Saturday, February 7, 2015

New Yorker Article

My daughter, Mary, sent me a link for an article that appeared in the New Yorker.  I want to share it with all of the world!  But I want to share it particularly with the genealogy world!  You can read it for yourself at:

http://www.newyorker.com/magazine/2015/01/26/cobweb?utm_source=pocket&utm_medium=email&utm_campaign=pockethits

The article is by Jill Lepore.  I own three of her books.  More information about the author can be found at:  http://scholar.harvard.edu/jlepore/home

The article is a great argument for continuing to write those books that sit on library shelves.  For those of us who mainly blog, I am rethinking what I should spending my time on.  One quote:

The footnote, a landmark in the history of civilization, took centuries to invent and to spread. It has taken mere years nearly to destroy. A footnote used to say, “Here is how I know this and where I found it.” A footnote that’s a link says, “Here is what I used to know and where I once found it, but chances are it’s not there anymore.” It doesn’t matter whether footnotes are your stock-in-trade. Everybody’s in a pinch. Citing a Web page as the source for something you know—using a URL as evidence—is ubiquitous. Many people find themselves doing it three or four times before breakfast and five times more before lunch. What happens when your evidence vanishes by dinnertime?

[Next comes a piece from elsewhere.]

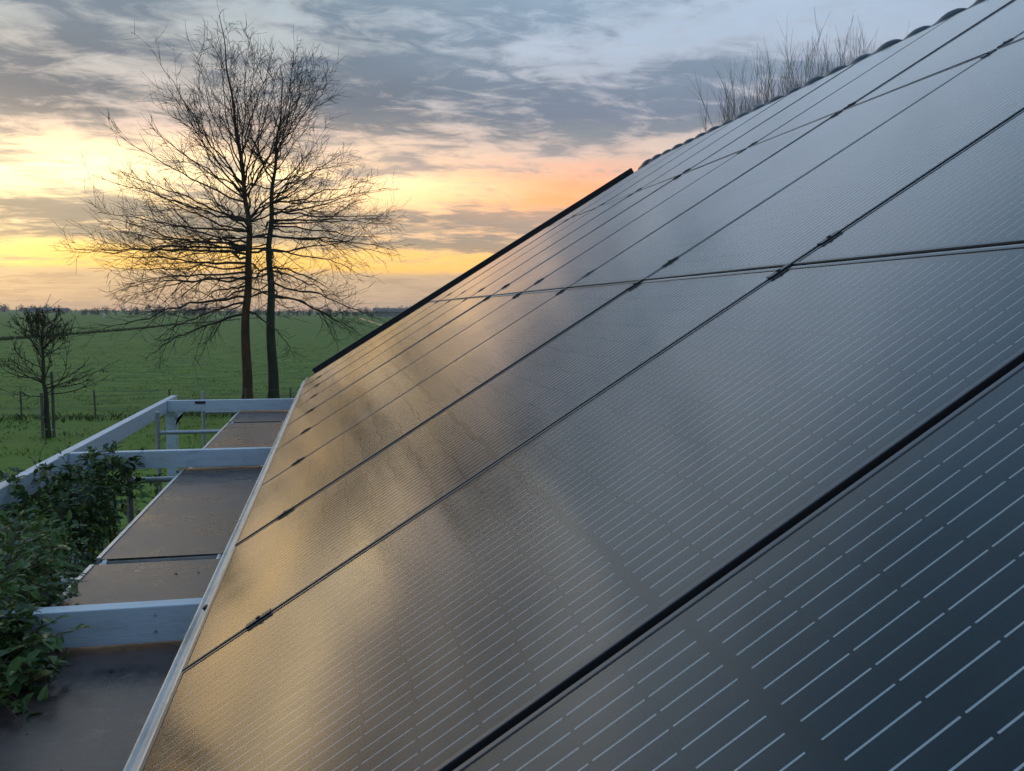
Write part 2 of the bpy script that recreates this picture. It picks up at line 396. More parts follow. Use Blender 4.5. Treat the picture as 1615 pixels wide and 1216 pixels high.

However, later in the article there is information about the permalink which is a solution to this problem.  Well at least there are people working on this.

But the quote that captured my attention is:

Vine Cerf was quoted:  " I worry that the twenty-first century will become an informational black hole"


Read this article for yourself!  I have just made a few notes to remind myself of what I have read!  The article will open your eyes!